### Task inputs
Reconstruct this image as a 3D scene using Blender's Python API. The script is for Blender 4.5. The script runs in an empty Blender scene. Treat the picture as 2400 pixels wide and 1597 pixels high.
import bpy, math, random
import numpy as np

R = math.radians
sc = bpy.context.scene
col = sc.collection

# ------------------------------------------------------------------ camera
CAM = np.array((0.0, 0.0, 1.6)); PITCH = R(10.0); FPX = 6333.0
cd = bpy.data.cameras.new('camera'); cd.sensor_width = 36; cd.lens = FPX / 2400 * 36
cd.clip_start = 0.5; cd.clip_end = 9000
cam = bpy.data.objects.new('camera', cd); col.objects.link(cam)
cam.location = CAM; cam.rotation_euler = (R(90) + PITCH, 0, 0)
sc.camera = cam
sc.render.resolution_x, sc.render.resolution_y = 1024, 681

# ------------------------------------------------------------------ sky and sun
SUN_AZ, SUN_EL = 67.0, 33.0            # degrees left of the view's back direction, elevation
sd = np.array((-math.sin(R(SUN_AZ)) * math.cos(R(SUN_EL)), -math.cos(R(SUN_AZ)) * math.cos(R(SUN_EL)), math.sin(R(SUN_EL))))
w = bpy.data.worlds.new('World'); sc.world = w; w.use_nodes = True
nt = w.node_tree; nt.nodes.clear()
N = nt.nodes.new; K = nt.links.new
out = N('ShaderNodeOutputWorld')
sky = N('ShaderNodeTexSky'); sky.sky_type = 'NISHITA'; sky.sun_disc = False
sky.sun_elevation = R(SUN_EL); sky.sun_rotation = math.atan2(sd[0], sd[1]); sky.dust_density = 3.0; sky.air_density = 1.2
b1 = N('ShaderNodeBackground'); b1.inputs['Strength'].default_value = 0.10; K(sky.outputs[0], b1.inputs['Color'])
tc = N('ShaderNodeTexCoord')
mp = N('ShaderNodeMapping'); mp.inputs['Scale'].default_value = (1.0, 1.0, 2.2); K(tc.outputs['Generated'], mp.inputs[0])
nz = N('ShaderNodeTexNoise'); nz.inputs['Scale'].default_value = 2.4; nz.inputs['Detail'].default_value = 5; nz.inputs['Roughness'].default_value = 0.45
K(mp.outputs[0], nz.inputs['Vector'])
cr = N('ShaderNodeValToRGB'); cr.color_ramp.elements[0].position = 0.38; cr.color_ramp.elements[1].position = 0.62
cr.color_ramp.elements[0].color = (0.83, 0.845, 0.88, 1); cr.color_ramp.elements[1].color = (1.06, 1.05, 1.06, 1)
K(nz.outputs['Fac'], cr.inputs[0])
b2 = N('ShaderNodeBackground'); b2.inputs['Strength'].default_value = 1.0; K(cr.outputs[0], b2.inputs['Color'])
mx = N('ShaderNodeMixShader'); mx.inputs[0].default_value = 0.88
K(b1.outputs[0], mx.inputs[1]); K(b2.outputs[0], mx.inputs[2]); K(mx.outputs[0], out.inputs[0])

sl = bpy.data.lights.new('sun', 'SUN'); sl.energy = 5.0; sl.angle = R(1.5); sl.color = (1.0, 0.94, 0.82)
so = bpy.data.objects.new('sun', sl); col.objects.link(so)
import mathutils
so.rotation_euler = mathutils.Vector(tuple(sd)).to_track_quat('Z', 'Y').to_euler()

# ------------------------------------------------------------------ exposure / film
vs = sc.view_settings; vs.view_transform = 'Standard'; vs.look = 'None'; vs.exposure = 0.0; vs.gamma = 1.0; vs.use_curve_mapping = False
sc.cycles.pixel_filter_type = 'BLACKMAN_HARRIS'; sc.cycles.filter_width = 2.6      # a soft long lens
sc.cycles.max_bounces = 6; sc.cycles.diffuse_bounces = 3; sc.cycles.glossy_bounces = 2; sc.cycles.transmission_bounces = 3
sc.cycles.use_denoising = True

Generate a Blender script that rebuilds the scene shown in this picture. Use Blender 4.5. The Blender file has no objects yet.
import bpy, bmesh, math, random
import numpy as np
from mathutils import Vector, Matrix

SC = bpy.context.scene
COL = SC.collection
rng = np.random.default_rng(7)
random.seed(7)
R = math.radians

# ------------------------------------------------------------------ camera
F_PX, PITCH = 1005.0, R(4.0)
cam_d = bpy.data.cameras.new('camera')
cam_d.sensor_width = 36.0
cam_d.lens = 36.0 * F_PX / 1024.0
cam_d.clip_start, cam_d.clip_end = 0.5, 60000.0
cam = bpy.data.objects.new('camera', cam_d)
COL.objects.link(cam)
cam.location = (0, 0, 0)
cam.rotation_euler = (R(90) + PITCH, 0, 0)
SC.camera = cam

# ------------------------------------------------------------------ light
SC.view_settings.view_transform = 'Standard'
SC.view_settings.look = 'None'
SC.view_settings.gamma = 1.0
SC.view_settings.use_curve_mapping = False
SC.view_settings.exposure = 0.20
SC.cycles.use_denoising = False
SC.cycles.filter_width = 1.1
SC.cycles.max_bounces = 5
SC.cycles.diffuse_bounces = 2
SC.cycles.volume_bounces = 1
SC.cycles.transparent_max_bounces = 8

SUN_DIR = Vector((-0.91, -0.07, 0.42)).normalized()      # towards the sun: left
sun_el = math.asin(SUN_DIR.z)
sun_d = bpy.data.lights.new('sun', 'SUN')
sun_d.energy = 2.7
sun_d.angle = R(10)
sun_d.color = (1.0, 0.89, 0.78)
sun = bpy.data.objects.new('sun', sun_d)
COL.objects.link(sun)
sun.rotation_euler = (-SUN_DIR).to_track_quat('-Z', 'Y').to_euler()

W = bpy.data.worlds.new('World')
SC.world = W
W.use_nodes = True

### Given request
Only the lines from the start of the data to the line holding "sc.render.resolution_x, sc.render.resolution_y = 1024, 681" are wanted; return them exactly, both ends included.

### Solution
Reconstruct this image as a 3D scene using Blender's Python API. The script is for Blender 4.5. The script runs in an empty Blender scene. Treat the picture as 2400 pixels wide and 1597 pixels high.
import bpy, math, random
import numpy as np

R = math.radians
sc = bpy.context.scene
col = sc.collection

# ------------------------------------------------------------------ camera
CAM = np.array((0.0, 0.0, 1.6)); PITCH = R(10.0); FPX = 6333.0
cd = bpy.data.cameras.new('camera'); cd.sensor_width = 36; cd.lens = FPX / 2400 * 36
cd.clip_start = 0.5; cd.clip_end = 9000
cam = bpy.data.objects.new('camera', cd); col.objects.link(cam)
cam.location = CAM; cam.rotation_euler = (R(90) + PITCH, 0, 0)
sc.camera = cam
sc.render.resolution_x, sc.render.resolution_y = 1024, 681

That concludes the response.